*PROBLEM*:
Wherever the word "from" shows up in a line, please copy that line.

*RECORDED DATA*:
====

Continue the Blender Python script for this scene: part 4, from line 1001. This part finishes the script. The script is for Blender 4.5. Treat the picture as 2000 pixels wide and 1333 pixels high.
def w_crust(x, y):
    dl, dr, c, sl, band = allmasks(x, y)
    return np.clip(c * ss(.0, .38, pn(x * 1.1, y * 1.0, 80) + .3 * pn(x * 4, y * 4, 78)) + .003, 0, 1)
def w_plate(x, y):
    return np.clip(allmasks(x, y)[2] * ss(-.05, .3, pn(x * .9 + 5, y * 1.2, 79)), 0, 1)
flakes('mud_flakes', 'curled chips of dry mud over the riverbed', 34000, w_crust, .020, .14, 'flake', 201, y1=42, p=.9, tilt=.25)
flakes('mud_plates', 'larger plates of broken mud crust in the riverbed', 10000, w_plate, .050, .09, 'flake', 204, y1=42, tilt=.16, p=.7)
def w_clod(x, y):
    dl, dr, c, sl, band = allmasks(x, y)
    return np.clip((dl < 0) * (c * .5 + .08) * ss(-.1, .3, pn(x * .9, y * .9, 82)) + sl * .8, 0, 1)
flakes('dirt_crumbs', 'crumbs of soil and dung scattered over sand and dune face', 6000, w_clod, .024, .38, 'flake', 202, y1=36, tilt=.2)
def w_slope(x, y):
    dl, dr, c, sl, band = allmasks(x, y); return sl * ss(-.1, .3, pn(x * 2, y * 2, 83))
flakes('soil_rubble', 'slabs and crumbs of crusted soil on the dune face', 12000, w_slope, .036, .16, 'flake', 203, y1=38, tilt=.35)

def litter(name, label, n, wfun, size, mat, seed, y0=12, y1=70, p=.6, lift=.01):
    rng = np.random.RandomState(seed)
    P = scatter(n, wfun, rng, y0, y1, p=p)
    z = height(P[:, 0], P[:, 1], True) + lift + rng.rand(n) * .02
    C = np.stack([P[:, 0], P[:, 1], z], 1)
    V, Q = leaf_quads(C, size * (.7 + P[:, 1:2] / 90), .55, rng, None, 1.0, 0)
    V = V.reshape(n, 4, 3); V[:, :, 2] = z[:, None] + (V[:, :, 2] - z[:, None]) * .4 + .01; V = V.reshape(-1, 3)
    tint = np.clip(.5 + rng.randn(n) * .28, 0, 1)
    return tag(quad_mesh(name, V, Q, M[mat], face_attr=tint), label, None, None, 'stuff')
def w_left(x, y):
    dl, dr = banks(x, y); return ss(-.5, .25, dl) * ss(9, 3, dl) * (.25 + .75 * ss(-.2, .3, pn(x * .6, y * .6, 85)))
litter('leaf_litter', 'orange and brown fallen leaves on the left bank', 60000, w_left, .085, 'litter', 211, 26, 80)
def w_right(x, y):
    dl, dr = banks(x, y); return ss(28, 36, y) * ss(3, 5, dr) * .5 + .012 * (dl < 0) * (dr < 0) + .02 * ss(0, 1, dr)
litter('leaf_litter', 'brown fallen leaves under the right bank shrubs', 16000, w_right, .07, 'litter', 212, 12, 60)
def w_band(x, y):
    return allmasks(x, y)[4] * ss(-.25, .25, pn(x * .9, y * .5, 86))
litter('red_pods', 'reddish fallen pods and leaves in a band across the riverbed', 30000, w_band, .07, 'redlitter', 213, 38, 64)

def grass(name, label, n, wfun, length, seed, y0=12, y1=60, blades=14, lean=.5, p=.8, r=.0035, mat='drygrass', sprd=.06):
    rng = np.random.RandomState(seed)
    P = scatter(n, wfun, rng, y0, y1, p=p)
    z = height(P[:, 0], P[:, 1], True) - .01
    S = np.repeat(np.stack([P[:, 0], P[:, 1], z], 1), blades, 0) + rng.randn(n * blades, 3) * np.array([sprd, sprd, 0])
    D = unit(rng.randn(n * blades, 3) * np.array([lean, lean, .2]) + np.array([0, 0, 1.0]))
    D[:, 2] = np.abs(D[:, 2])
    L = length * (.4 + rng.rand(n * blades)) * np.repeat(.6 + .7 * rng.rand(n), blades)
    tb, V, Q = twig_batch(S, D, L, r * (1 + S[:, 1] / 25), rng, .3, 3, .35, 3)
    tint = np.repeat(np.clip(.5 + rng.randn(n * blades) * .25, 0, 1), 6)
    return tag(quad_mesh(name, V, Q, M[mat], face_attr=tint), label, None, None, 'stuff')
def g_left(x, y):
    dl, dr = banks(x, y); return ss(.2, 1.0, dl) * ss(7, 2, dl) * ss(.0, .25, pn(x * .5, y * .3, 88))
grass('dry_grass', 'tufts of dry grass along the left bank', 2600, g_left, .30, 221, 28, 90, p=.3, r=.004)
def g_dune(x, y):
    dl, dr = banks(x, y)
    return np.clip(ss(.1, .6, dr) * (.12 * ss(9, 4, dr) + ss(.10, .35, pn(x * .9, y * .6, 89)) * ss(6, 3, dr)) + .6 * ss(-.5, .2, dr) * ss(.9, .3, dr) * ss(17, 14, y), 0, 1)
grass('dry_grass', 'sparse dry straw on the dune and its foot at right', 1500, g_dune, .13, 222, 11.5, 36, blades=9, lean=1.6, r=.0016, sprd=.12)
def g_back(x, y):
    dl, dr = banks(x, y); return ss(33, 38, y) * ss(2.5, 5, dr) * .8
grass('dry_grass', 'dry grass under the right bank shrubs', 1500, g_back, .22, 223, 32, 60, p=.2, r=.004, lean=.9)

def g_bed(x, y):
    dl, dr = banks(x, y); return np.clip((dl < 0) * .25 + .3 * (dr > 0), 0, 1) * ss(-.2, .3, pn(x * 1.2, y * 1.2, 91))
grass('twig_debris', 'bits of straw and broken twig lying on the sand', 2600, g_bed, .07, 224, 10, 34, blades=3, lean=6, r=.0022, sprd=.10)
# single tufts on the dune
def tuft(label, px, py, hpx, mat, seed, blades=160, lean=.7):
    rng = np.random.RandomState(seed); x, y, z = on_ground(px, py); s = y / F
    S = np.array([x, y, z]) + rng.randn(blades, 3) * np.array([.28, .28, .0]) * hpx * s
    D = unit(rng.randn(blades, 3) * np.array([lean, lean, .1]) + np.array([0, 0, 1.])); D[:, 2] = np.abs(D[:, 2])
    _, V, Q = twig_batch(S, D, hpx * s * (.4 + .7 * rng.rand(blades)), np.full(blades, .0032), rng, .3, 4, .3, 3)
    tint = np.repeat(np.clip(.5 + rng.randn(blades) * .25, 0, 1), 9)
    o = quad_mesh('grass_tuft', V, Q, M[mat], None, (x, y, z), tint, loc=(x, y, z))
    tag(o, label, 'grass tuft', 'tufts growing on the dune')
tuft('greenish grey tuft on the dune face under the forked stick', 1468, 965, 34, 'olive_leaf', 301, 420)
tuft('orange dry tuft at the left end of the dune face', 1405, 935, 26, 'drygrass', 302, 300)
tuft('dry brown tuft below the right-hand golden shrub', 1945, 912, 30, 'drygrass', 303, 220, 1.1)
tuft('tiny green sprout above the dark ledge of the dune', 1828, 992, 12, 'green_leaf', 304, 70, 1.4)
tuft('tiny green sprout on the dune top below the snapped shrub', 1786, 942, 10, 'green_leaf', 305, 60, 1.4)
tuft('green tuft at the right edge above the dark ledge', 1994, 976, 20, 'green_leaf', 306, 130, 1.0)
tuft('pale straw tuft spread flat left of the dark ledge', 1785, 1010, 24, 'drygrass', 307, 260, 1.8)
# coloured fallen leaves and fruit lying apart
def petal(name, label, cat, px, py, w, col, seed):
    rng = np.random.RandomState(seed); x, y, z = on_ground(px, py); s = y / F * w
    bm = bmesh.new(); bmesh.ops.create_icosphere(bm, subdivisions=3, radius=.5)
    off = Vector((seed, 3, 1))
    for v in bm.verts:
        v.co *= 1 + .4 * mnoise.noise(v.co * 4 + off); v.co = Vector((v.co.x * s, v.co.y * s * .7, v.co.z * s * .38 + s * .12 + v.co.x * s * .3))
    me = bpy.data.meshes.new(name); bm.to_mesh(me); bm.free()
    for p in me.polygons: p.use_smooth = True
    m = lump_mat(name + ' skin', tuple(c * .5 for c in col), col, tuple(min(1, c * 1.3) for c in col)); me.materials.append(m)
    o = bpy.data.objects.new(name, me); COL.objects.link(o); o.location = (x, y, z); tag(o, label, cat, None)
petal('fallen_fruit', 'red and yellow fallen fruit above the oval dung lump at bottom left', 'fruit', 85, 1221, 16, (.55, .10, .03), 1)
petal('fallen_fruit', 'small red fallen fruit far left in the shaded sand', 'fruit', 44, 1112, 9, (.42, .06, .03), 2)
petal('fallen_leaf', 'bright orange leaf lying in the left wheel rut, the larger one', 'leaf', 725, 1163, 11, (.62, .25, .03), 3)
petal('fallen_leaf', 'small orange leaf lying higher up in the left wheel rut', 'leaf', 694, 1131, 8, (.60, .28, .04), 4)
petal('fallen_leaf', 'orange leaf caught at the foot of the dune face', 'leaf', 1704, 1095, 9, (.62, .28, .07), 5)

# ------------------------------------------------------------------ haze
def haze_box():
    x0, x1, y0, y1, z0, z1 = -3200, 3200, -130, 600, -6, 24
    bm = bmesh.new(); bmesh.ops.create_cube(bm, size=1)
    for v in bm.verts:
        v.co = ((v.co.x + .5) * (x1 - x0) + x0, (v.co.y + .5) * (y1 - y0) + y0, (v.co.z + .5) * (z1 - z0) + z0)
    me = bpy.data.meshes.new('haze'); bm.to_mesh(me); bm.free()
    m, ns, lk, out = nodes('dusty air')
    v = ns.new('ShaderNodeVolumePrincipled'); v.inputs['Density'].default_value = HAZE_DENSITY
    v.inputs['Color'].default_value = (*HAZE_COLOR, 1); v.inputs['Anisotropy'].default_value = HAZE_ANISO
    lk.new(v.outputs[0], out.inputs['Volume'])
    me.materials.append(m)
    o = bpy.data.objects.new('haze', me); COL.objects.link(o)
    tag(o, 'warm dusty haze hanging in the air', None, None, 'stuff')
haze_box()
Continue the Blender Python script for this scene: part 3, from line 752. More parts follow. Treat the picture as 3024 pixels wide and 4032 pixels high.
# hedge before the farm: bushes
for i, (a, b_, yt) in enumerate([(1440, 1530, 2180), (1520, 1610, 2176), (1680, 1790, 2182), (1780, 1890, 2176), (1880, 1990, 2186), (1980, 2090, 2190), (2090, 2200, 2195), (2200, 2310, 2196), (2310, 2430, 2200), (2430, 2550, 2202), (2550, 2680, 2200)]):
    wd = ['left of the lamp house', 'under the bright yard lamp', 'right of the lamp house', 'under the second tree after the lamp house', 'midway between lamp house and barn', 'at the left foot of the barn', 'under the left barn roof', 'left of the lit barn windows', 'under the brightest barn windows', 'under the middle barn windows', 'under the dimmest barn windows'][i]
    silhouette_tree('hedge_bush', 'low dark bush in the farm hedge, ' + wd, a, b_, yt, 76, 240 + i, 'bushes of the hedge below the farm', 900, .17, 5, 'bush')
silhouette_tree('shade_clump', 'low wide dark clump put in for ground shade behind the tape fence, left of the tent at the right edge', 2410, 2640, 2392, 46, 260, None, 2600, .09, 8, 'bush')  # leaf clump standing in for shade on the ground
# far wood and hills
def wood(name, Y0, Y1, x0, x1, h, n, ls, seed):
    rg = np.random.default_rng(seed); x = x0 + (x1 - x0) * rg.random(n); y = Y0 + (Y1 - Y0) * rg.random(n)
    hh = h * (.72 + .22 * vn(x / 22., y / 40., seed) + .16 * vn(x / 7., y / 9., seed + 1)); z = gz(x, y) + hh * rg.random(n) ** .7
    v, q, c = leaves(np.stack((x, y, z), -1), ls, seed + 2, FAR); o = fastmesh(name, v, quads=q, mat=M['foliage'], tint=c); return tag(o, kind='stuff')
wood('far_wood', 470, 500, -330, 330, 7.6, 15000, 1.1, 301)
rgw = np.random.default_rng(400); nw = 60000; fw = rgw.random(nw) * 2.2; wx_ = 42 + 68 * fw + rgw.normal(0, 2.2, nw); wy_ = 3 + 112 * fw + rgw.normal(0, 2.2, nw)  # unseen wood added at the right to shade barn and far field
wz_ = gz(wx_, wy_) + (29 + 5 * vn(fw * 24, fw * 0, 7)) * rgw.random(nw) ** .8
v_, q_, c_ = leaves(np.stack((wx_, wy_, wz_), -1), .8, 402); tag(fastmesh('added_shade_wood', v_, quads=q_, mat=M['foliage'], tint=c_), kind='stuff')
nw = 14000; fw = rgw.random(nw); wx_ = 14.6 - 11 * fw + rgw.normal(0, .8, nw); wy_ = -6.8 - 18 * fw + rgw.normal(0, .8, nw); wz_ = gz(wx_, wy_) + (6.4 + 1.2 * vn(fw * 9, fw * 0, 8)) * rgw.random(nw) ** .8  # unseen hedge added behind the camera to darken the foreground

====

*EXERCISE ANSWER*:
Continue the Blender Python script for this scene: part 4, from line 1001. This part finishes the script. The script is for Blender 4.5. Treat the picture as 2000 pixels wide and 1333 pixels high.
Continue the Blender Python script for this scene: part 3, from line 752. More parts follow. Treat the picture as 3024 pixels wide and 4032 pixels high.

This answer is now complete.